#### Stored data ####

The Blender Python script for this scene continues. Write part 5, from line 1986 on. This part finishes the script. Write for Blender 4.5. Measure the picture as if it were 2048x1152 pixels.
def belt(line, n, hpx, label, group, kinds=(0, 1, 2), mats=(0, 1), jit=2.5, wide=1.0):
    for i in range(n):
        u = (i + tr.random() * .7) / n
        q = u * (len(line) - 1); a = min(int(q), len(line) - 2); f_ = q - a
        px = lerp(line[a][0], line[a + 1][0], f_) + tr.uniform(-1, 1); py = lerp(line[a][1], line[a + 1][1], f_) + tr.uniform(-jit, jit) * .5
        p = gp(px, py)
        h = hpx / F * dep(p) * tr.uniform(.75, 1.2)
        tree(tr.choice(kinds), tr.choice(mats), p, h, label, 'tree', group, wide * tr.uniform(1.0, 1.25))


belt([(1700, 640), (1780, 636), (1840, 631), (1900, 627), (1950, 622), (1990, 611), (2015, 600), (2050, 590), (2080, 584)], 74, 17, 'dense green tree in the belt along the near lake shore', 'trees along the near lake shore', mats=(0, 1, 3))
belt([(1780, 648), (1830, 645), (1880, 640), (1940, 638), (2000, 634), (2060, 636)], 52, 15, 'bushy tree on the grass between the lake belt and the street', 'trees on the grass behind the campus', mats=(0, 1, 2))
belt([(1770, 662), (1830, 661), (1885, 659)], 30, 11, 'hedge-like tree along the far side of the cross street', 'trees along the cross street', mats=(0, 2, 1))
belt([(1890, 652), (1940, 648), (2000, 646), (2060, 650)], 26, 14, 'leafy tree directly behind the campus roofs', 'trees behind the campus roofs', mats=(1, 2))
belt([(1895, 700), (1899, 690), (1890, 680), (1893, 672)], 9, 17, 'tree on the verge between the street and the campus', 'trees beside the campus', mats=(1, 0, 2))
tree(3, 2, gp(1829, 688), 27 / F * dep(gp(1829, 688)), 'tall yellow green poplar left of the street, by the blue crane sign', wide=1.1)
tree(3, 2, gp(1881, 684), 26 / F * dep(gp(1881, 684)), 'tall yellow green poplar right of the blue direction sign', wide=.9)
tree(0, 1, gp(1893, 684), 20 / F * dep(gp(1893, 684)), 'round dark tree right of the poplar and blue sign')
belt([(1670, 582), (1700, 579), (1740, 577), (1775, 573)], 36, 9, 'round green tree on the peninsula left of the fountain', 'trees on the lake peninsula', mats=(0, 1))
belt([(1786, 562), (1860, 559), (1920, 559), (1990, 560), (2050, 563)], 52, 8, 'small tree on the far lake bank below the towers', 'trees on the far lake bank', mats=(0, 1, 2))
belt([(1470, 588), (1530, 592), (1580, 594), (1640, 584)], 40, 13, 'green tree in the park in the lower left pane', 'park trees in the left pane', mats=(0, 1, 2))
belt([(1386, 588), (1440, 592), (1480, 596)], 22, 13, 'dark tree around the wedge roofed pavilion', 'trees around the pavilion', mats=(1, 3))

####

◆ **The exercise**: Exactly repeat the lines running from the top of the listing to the line bearing "wide * tr.uniform(1.0, 1.25))", both of those lines included, and only them.

◆ **Full response**:
The Blender Python script for this scene continues. Write part 5, from line 1986 on. This part finishes the script. Write for Blender 4.5. Measure the picture as if it were 2048x1152 pixels.
def belt(line, n, hpx, label, group, kinds=(0, 1, 2), mats=(0, 1), jit=2.5, wide=1.0):
    for i in range(n):
        u = (i + tr.random() * .7) / n
        q = u * (len(line) - 1); a = min(int(q), len(line) - 2); f_ = q - a
        px = lerp(line[a][0], line[a + 1][0], f_) + tr.uniform(-1, 1); py = lerp(line[a][1], line[a + 1][1], f_) + tr.uniform(-jit, jit) * .5
        p = gp(px, py)
        h = hpx / F * dep(p) * tr.uniform(.75, 1.2)
        tree(tr.choice(kinds), tr.choice(mats), p, h, label, 'tree', group, wide * tr.uniform(1.0, 1.25))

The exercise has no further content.